Kemudian khalifah menyuruh
seseorang mengambil satu wasq (Satu Wasq, kira-kira enam puluh sha’
(gantang), atau kira-kiia seberat beban seekor unta) pangan dan dua
helai pakaian, lalu diberikan-nya kepada ‘Umair.
Kata ‘Umair, “Kami tidak membutuhkan makanan, ya Amirul Mu’minin. Saya
ada meninggalkan dua sha’ gandum untuk keluarga saya. Mudah-mudahan itu
cukup untuk makan kami sampai Allah Ta’ala memberi lagi rezki untuk
kami. Tetapi pakaian ini saya terima untuk isteri saya, karena
pakaiannya sudah terlalu usang, sehingga dia hampir telanjang.”

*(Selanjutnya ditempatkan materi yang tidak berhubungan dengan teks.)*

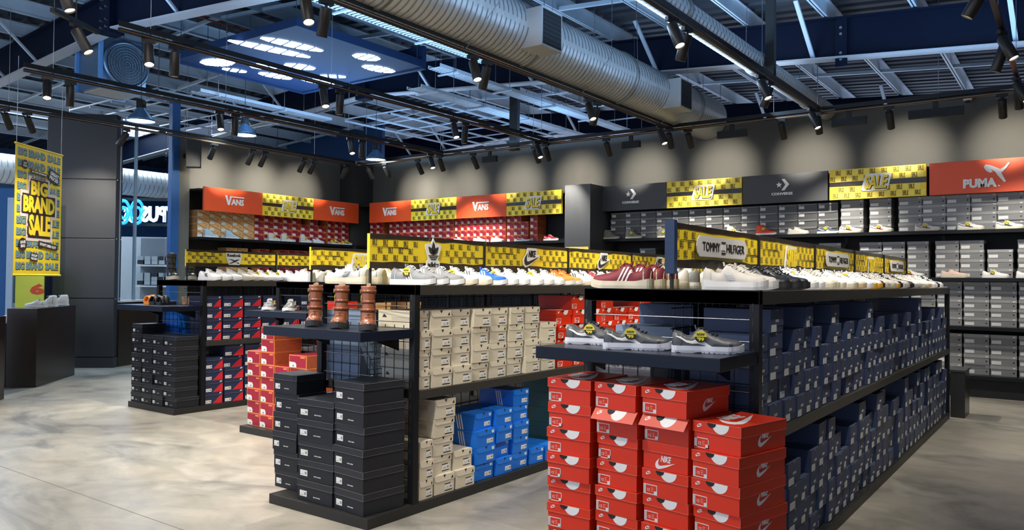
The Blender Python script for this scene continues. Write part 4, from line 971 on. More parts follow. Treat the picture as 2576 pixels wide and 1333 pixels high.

Tidak lama sesudah pertemuan ‘Umair dengan khalifah, maka Allah
mengizinkan ‘Umair untuk bertemu dengan Nabi yang sangat dicintai dan
dirindukannya, yaitu Muhammad bin ‘Abdullah,
Rasulullah, ‘Umair pergi menempuh jalan akhirat, mempertaruhkan jiwa
raganya dengan langkah-langkah yang senantiasa mantap. Dia tidak membawa
beban berat di punggung, berupa kemewahan dunia. Tetapi dia pergi
dengan cahaya Allah yang selalu membimbingnya, wara’ dan taqwa.
Ketika Khalifah ‘Umar mendengar kematian ‘Umair, bukan main main
sedihnya, sehingga dia mengurut dada karena menyesal. Kata khalifah,
“Saya membutuhkan orang-orang seperti ‘Umair bin Sa’ad, untuk membantu
saya melola masyarakat kaum muslimin.”